The John Coltrane Reference By Chris DeVito, Yasuhiro Fujioka, Wolf Schmaler, and David Wild General Editor: Lewis Porter |
A jazz musician's biography is largely a story of gigs. It's a history of questions: "Where did you play? When did you play there? Who was in the band? What did you play? was it preserved (taped, broadcast, filmed)? What did they say about the performance?" But these day-to-day events were of little consequence at the time, barely noted in the entertainment sections, sketchily recorded elsewhere. Because information on these essential activities is hard to find, buried in obscure newspapers, contradictory, not always accurate, and poorly preserved, most jazz biographers report on them anecdotally--"he was there for a few weeks during the spring", " he played concerts in Baltimore and Washington DC that fall". But such generalities don't do justice to the performer and to the world in which he lived
The John Coltrane Reference sets the bar much higher, by retrieving this information from its obscure hiding places, collating, evaluating and reconciling it, and sourcing and documenting it, to recreate in vivid detail the life and career of John Coltrane. It expands, augments and occasionally corrects the pioneering chronology in Lewis Porter's John Coltrane: His Life and Music (the standard John Coltrane biography), and includes quotes, contemporary observations and reports, and reviews, many of them reprinted here for the first time. The chronology owes much of its breadth and depth to a decade's worth of intensive, original research by Reference co-author Chris DeVito.
Discographies never age well--even after 40 years, too much new information is continually unearthed, too many new recordings continue to appear. The John Coltrane Reference updated Yasuhiro Fujioka's John Coltrane: A Discography and Musical Biography (1995), which served as the standard for over a decade--and which itself was an update to David Wild's The Recordings of John Coltrane: A Discography (1979), which had been the previous standard. Fuji and Coltrane researchers Wolf Schmaler and Michel Delorme began working on an update to the Fujioka discography shortly after its publication. In 2002 Dave Wild took Michel's place in the working group, and shortly thereafter Lewis Porter brought the two parallel projects together.

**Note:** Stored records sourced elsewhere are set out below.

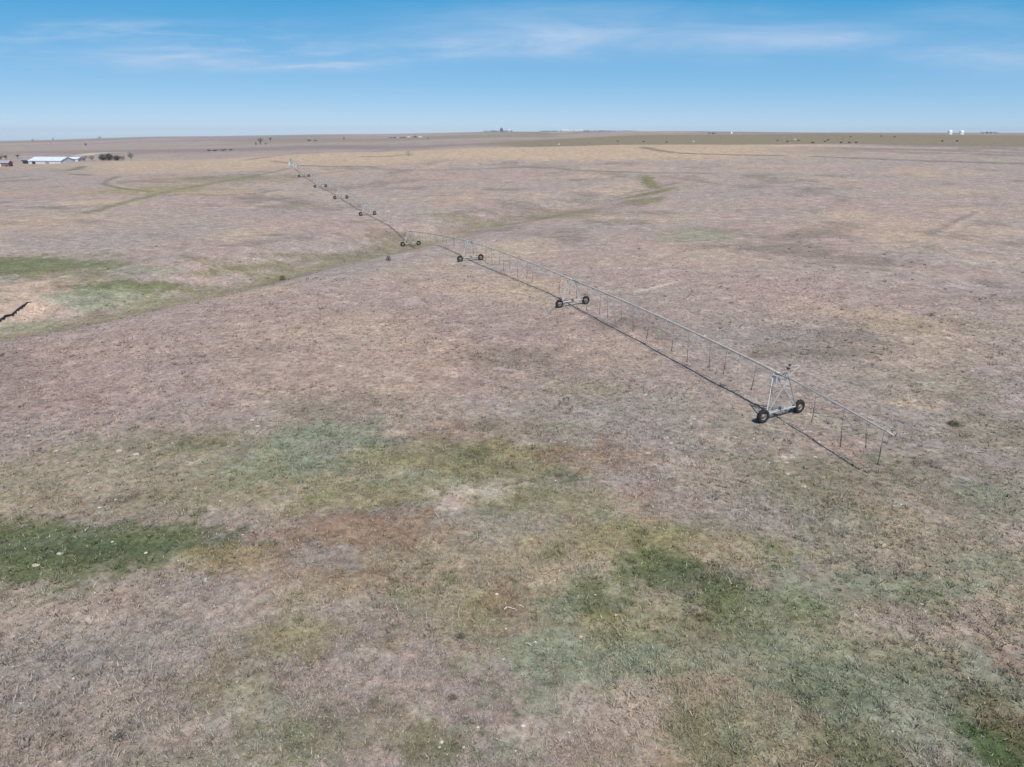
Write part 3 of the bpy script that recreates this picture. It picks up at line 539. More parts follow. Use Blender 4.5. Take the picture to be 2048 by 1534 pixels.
for k, (x, y) in enumerate(TW_POS):
    d, q, g1, g2 = line_dir[k]; gm = (g1+g2)/2
    tw = empty('drive_tower', Vector((x, y, gm))-ploc); tw.parent = piv
    if k == 0: tw['label'] = 'nearest drive tower, with a bent bracket on top'
    Lp = lambda s, t, h: d*s+q*t+Vector((0, 0, h))
    z1, z2 = g1-gm, g2-gm; slope = (z1-z2)/(2*WB); bz = WR+.12
    B = lambda t, s=0, h=0: Lp(s, t, bz+slope*t+h)
    m = MB(); m.tube([B(-WB+.35), B(WB-.35)], .085, M['galv'], 8); m.tube([B(-WB+.35, .22, .02), B(WB-.35, .22, .02)], .05, M['galv'], 6)
    for s in (-1, 1): m.box(B(s*(WB-.35), .05, 0), (.34, .34, .22), M['galvd'], Matrix.Rotation(math.atan2(q.y, q.x), 3, 'Z'))
    under(m.build('base_beam'), tw)
    H = PIPE_H
    for s in (-1, 1):
        for top_s in (-.25, 1.35):
            m = MB(); a = B(s*(WB-.55), .0 if top_s < 0 else .12, .05); b = Lp(top_s, s*.09, H-.06); m.tube([a, b], .064, M['galv'], 6)
            under(m.build('leg'), tw)
    for pa, pb in ((Lp(-.1, .75, bz+2.1), Lp(.8, .75, bz+2.1)), (Lp(-.1, -.75, bz+2.1), Lp(.8, -.75, bz+2.1)), (Lp(-.15, -.72, bz+2.15), Lp(-.15, .72, bz+2.15)),
                   (Lp(.85, -.72, bz+2.15), Lp(.85, .72, bz+2.15)), (B(-.7), Lp(.1, -1.35, bz+.9)), (B(.7), Lp(.1, 1.35, bz+.9))):
        m = MB(); m.tube([pa, pb], .027, M['galv'], 5); under(m.build('brace'), tw)
    m = MB(); m.box(B(0, .10, .16), (.34, .30, .28), M['galvd'], Matrix.Rotation(math.atan2(q.y, q.x), 3, 'Z'))
    m.tube([B(-WB+.4, -.13, -.02), B(WB-.4, -.13, -.02)], .025, M['hose'], 5); under(m.build('drive_motor'), tw)
    m = MB(); m.box(Lp(.95, -.28, H-.45), (.10, .40, .60), M['panel'], Matrix.Rotation(math.atan2(d.y, d.x)+math.pi/2, 3, 'Z')); m.box(Lp(.95, -.28, H-.13), (.14, .46, .04), M['panel'], Matrix.Rotation(math.atan2(d.y, d.x)+math.pi/2, 3, 'Z'))
    under(m.build('tower_box'), tw)
    m = MB(); m.lathe([(.0, -.16), (.15, -.16), (.15, .16), (.0, .16)], Lp(0, 0, H), d, M['galv'], 12); m.box(Lp(.0, 0, H+.17), (.22, .22, .10), M['panel'])
    m.tube([Lp(-.3, 0, H+.05), Lp(-.1, 0, H+.30), Lp(.2, 0, H+.30), Lp(.45, 0, H+.05)], .035, M['galvd'], 6); under(m.build('span_joint'), tw)
    for s, g in ((1, z1), (-1, z2)):
        c = Lp(0, s*WB, g+WR)
        if proto_wheel is None: proto_wheel = wheel_mesh().build('wheel', smooth=True); o = proto_wheel
        else: o = proto_wheel.copy(); C.objects.link(o)
        o.parent = tw; o.location = c; o.rotation_euler = (0, 0, math.atan2(-d.y, -d.x)+[.06, -.03, .02, .0, -.05, .03, 0, .04][k]*s)
    if k == 0:
        m = MB(); a = Lp(-.2, 0, H+.1); b = a+Vector((.9, .1, .95)); cc = b+Vector((-1.25, .1, .02))
        m.tube([a, b], .045, M['pipe'], 6); m.tube([b, cc], .04, M['galvd'], 6); m.tube([a+Vector((0, 0, .3)), cc+Vector((.1, 0, -.3))], .02, M['galvd'], 5)
        br = under(m.build('bracket'), tw)
        for off in ((.42, .02), (.34, -.30)):
            n_ = MB(); n_.lathe([(0, -.15), (.09, -.13), (.11, 0), (.07, .13), (0, .15)], cc+Vector((off[0], 0, off[1])), (1, .2, 0), M['black'], 10); under(n_.build('nozzle', smooth=True), br)
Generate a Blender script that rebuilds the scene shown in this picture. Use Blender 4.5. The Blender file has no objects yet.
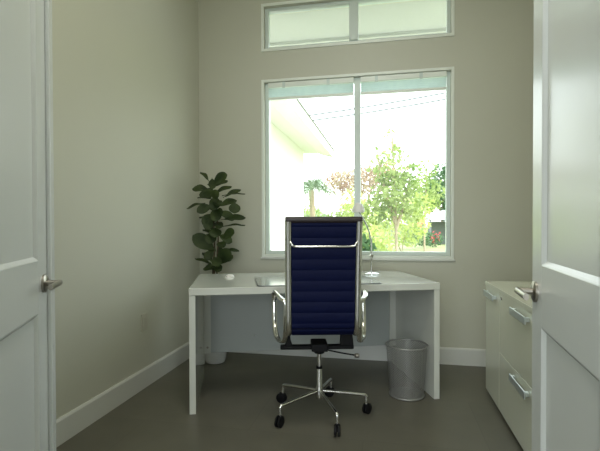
import bpy, bmesh, math, random
from mathutils import Vector, Matrix

scene = bpy.context.scene
C = scene.collection
rnd = random.Random(7)

# ------------------------------------------------------------------ camera
F_PX, CX, CY = 438.0, 300.0, 231.0
YAW, PITCH, ROLL = 0.19763, -0.01328, -0.00244
CAM_Z = 1.08
cy_, sy_ = math.cos(YAW), math.sin(YAW)
f0 = Vector((-sy_, cy_, 0)); r0 = Vector((cy_, sy_, 0)); u0 = Vector((0, 0, 1))
fw = f0 * math.cos(PITCH) + u0 * math.sin(PITCH)
up1 = u0 * math.cos(PITCH) - f0 * math.sin(PITCH)
rt = r0 * math.cos(ROLL) + up1 * math.sin(ROLL)
up = up1 * math.cos(ROLL) - r0 * math.sin(ROLL)
cam_data = bpy.data.cameras.new('camera')
cam = bpy.data.objects.new('camera', cam_data)
C.objects.link(cam)
M4 = Matrix((rt, up, -fw)).transposed().to_4x4()
M4.translation = Vector((0, 0, CAM_Z))
cam.matrix_world = M4
cam_data.sensor_fit = 'HORIZONTAL'
cam_data.sensor_width = 36.0
cam_data.lens = F_PX / 600.0 * 36.0
cam_data.shift_x = 0.0
cam_data.shift_y = (CY - 225.5) / 600.0
cam_data.clip_start = 0.02
scene.camera = cam

# ------------------------------------------------------------------ world, sun, fill lights, exposure
world = bpy.data.worlds.new('world'); scene.world = world
world.use_nodes = True
wn = world.node_tree.nodes; wl = world.node_tree.links
bg = wn['Background']
tc = wn.new('ShaderNodeTexCoord'); sep = wn.new('ShaderNodeSeparateXYZ'); ramp = wn.new('ShaderNodeValToRGB')
wl.new(tc.outputs['Generated'], sep.inputs[0]); wl.new(sep.outputs['Z'], ramp.inputs[0])
ramp.color_ramp.elements[0].position = 0.0; ramp.color_ramp.elements[0].color = (0.97, 1.0, 0.98, 1)
ramp.color_ramp.elements[1].position = 0.9; ramp.color_ramp.elements[1].color = (0.72, 0.88, 1.0, 1)
wl.new(ramp.outputs[0], bg.inputs[0])
bg.inputs[1].default_value = 2.8

def light(name, kind, energy, loc, rot=(0, 0, 0), size=None, color=(1, 1, 1)):
    d = bpy.data.lights.new(name, kind); d.energy = energy; d.color = color
    o = bpy.data.objects.new(name, d); C.objects.link(o); o.location = loc; o.rotation_euler = rot
    if size:
        d.shape = 'RECTANGLE'; d.size, d.size_y = size
    return o

sun = light('sun', 'SUN', 5.0, (0, 0, 10), color=(1.0, 0.96, 0.88))
sun.rotation_euler = Vector((-0.62, 0.30, -0.80)).to_track_quat('-Z', 'Y').to_euler()
sun.data.angle = 0.02
# unseen fill lights added behind the camera and overhead to brighten hall and office
light('hall_fill', 'AREA', 108, (-0.3, -3.85, 1.6), (math.radians(90), 0, 0), (3.4, 2.4), (0.90, 0.97, 1.0))
light('hall_overhead_fill', 'AREA', 14, (-0.25, -1.4, 3.2), (0, 0, 0), (1.4, 1.4), (0.95, 1.0, 0.97))
light('office_overhead_fill', 'AREA', 15, (-0.26, 1.3, 3.36), (0, 0, 0), (0.9, 0.7), (1.0, 0.97, 0.85))

scene.view_settings.view_transform = 'Standard'
scene.view_settings.look = 'None'
scene.view_settings.gamma = 1.0
scene.view_settings.exposure = 0.33
scene.view_settings.use_curve_mapping = False
scene.cycles.use_denoising = True
scene.cycles.max_bounces = 10
scene.cycles.diffuse_bounces = 6
scene.cycles.transparent_max_bounces = 24

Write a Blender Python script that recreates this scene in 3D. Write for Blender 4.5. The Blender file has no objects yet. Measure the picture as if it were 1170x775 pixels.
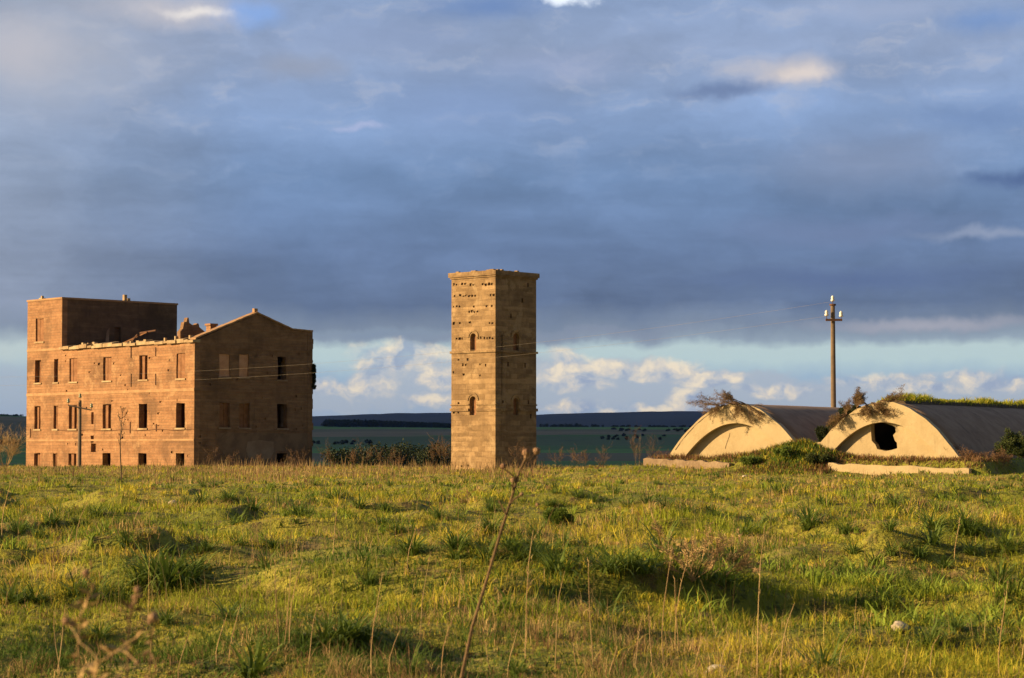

The result is The John Coltrane Reference, the most extensive and exhaustive documentation of the life and music of John Coltrane (and perhaps of any other jazz musician) yet attempted. It contains detailed information about all Coltrane recording sessions, with full lists of the many issues and reissues of the material, and photos of the original releases. The John Coltrane Reference unravels many of the more confused sessions, corrects errors, identifies often purposely obscure issues and generally provides a complete and up-to-the-minute view of the body of Coltrane's work.